• [EXERCISE AIM]
Go through the entries and count the lines with the string "Blender" in them. Give only that number.

• [DATASET RECORDS]
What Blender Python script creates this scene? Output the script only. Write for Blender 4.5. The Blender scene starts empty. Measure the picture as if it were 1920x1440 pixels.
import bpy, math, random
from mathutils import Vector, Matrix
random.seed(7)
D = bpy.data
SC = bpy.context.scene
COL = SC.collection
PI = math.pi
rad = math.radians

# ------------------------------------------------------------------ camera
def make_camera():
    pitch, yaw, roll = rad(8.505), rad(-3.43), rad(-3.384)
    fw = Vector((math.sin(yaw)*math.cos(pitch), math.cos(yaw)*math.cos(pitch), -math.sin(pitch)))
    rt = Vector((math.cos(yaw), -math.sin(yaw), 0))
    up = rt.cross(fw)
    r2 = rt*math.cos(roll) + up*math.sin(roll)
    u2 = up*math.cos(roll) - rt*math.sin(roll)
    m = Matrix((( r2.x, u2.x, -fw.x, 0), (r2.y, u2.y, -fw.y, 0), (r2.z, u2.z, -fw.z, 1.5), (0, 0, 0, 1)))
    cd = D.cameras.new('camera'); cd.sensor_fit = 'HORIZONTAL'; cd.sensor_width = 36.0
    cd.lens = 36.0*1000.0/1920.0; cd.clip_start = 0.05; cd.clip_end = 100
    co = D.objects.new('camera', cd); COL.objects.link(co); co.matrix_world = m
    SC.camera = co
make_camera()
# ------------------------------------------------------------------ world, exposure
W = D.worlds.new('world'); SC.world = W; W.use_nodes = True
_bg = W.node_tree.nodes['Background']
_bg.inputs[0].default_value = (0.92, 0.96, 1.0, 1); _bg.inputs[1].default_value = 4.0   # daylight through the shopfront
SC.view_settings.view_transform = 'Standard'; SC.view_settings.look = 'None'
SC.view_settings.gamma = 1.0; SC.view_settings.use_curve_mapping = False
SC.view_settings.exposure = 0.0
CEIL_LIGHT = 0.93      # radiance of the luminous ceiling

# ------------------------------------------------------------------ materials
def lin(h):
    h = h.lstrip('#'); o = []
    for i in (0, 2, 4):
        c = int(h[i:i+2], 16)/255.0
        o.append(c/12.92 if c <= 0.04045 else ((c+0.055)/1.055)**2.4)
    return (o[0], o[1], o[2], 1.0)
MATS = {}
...
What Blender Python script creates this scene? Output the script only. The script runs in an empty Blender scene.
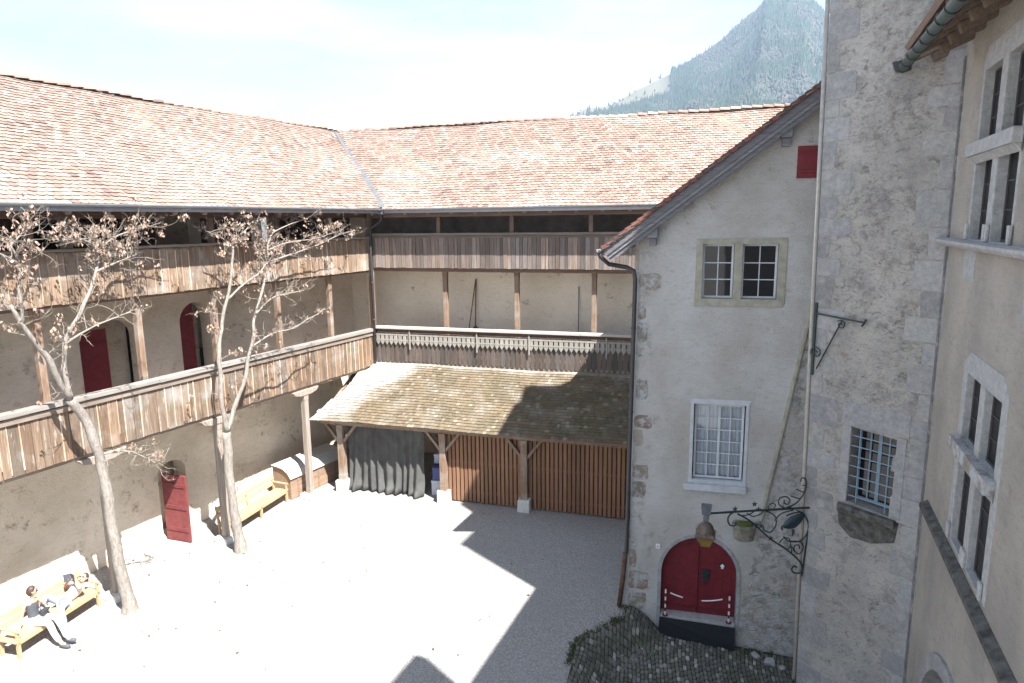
...
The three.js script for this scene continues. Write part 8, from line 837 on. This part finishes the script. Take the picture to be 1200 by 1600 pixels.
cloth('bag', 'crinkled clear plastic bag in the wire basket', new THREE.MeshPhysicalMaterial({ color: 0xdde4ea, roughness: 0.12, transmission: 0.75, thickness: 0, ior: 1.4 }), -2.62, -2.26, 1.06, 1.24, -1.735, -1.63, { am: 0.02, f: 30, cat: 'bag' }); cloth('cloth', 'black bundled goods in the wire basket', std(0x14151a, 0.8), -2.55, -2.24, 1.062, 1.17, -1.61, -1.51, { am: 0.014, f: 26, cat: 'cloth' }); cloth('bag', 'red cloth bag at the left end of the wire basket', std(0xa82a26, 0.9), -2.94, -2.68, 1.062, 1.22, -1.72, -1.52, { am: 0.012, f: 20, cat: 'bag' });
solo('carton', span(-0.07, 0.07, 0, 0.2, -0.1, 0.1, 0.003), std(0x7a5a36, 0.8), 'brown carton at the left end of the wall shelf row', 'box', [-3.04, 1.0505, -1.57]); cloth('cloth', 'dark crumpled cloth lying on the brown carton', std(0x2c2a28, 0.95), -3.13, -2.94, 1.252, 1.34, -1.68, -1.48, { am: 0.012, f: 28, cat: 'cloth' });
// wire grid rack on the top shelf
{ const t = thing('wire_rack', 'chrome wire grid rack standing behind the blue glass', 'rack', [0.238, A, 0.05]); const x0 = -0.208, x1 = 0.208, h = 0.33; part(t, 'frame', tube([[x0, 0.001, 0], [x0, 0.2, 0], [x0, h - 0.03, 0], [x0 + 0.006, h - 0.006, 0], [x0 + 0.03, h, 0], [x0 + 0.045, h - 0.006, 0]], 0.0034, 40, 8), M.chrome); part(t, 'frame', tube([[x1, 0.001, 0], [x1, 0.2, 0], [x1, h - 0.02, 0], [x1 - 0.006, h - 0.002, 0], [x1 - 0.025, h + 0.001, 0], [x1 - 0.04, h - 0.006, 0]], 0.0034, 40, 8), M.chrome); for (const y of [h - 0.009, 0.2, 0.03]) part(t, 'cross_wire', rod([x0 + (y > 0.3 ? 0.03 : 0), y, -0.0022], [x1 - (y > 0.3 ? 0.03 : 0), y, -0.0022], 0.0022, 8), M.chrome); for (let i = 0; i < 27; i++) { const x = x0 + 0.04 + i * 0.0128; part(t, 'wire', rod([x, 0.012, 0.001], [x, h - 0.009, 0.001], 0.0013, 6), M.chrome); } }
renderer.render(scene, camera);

• [EXERCISE RESULT]
2